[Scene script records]
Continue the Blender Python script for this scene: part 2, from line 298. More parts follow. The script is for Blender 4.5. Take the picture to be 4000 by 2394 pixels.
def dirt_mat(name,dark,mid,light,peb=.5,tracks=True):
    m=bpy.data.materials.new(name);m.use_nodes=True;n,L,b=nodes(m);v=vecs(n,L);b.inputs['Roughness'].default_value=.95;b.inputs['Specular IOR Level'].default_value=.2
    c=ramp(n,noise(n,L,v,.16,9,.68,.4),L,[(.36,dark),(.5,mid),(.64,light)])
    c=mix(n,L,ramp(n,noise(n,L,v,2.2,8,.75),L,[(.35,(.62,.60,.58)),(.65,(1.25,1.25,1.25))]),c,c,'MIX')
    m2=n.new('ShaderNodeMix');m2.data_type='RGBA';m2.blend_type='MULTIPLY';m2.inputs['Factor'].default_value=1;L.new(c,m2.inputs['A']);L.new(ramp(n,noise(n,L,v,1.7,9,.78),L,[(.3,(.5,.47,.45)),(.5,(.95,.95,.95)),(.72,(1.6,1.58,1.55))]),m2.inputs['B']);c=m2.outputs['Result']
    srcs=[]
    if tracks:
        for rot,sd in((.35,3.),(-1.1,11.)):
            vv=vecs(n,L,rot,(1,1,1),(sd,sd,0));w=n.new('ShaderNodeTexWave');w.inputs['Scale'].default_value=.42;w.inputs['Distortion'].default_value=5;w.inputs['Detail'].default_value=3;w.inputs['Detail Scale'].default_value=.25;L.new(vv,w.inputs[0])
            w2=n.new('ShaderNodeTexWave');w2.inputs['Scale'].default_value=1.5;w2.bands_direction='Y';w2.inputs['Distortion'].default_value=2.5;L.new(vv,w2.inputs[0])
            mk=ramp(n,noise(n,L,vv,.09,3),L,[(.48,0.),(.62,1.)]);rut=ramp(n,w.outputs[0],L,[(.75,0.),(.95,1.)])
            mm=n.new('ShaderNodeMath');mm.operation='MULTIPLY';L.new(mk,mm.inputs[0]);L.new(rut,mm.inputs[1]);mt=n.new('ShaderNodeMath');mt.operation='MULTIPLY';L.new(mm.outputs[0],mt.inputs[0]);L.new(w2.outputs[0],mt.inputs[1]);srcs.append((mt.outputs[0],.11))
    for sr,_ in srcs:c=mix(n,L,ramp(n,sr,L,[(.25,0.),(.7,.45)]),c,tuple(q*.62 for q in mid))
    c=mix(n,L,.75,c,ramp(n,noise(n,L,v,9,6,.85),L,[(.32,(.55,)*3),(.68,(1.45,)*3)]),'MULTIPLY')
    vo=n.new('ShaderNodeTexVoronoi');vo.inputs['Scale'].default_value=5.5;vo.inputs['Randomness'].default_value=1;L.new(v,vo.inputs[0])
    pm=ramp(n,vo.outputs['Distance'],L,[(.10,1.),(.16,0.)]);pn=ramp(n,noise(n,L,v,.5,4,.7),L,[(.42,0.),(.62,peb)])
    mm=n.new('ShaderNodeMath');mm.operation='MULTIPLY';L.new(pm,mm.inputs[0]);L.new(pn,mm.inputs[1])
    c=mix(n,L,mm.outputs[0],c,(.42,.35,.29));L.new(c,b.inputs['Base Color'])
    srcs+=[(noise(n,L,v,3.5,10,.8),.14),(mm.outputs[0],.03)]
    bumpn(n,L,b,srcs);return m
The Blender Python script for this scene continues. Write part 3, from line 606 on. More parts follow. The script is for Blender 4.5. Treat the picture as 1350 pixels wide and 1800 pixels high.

*Exercise goal*. Exactly as written, please output every entry.

*Result of this task*.
Continue the Blender Python script for this scene: part 2, from line 298. More parts follow. The script is for Blender 4.5. Take the picture to be 4000 by 2394 pixels.
def dirt_mat(name,dark,mid,light,peb=.5,tracks=True):
    m=bpy.data.materials.new(name);m.use_nodes=True;n,L,b=nodes(m);v=vecs(n,L);b.inputs['Roughness'].default_value=.95;b.inputs['Specular IOR Level'].default_value=.2
    c=ramp(n,noise(n,L,v,.16,9,.68,.4),L,[(.36,dark),(.5,mid),(.64,light)])
    c=mix(n,L,ramp(n,noise(n,L,v,2.2,8,.75),L,[(.35,(.62,.60,.58)),(.65,(1.25,1.25,1.25))]),c,c,'MIX')
    m2=n.new('ShaderNodeMix');m2.data_type='RGBA';m2.blend_type='MULTIPLY';m2.inputs['Factor'].default_value=1;L.new(c,m2.inputs['A']);L.new(ramp(n,noise(n,L,v,1.7,9,.78),L,[(.3,(.5,.47,.45)),(.5,(.95,.95,.95)),(.72,(1.6,1.58,1.55))]),m2.inputs['B']);c=m2.outputs['Result']
    srcs=[]
    if tracks:
        for rot,sd in((.35,3.),(-1.1,11.)):
            vv=vecs(n,L,rot,(1,1,1),(sd,sd,0));w=n.new('ShaderNodeTexWave');w.inputs['Scale'].default_value=.42;w.inputs['Distortion'].default_value=5;w.inputs['Detail'].default_value=3;w.inputs['Detail Scale'].default_value=.25;L.new(vv,w.inputs[0])
            w2=n.new('ShaderNodeTexWave');w2.inputs['Scale'].default_value=1.5;w2.bands_direction='Y';w2.inputs['Distortion'].default_value=2.5;L.new(vv,w2.inputs[0])
            mk=ramp(n,noise(n,L,vv,.09,3),L,[(.48,0.),(.62,1.)]);rut=ramp(n,w.outputs[0],L,[(.75,0.),(.95,1.)])
            mm=n.new('ShaderNodeMath');mm.operation='MULTIPLY';L.new(mk,mm.inputs[0]);L.new(rut,mm.inputs[1]);mt=n.new('ShaderNodeMath');mt.operation='MULTIPLY';L.new(mm.outputs[0],mt.inputs[0]);L.new(w2.outputs[0],mt.inputs[1]);srcs.append((mt.outputs[0],.11))
    for sr,_ in srcs:c=mix(n,L,ramp(n,sr,L,[(.25,0.),(.7,.45)]),c,tuple(q*.62 for q in mid))
    c=mix(n,L,.75,c,ramp(n,noise(n,L,v,9,6,.85),L,[(.32,(.55,)*3),(.68,(1.45,)*3)]),'MULTIPLY')
    vo=n.new('ShaderNodeTexVoronoi');vo.inputs['Scale'].default_value=5.5;vo.inputs['Randomness'].default_value=1;L.new(v,vo.inputs[0])
    pm=ramp(n,vo.outputs['Distance'],L,[(.10,1.),(.16,0.)]);pn=ramp(n,noise(n,L,v,.5,4,.7),L,[(.42,0.),(.62,peb)])
    mm=n.new('ShaderNodeMath');mm.operation='MULTIPLY';L.new(pm,mm.inputs[0]);L.new(pn,mm.inputs[1])
    c=mix(n,L,mm.outputs[0],c,(.42,.35,.29));L.new(c,b.inputs['Base Color'])
    srcs+=[(noise(n,L,v,3.5,10,.8),.14),(mm.outputs[0],.03)]
    bumpn(n,L,b,srcs);return m
The Blender Python script for this scene continues. Write part 3, from line 606 on. More parts follow. The script is for Blender 4.5. Treat the picture as 1350 pixels wide and 1800 pixels high.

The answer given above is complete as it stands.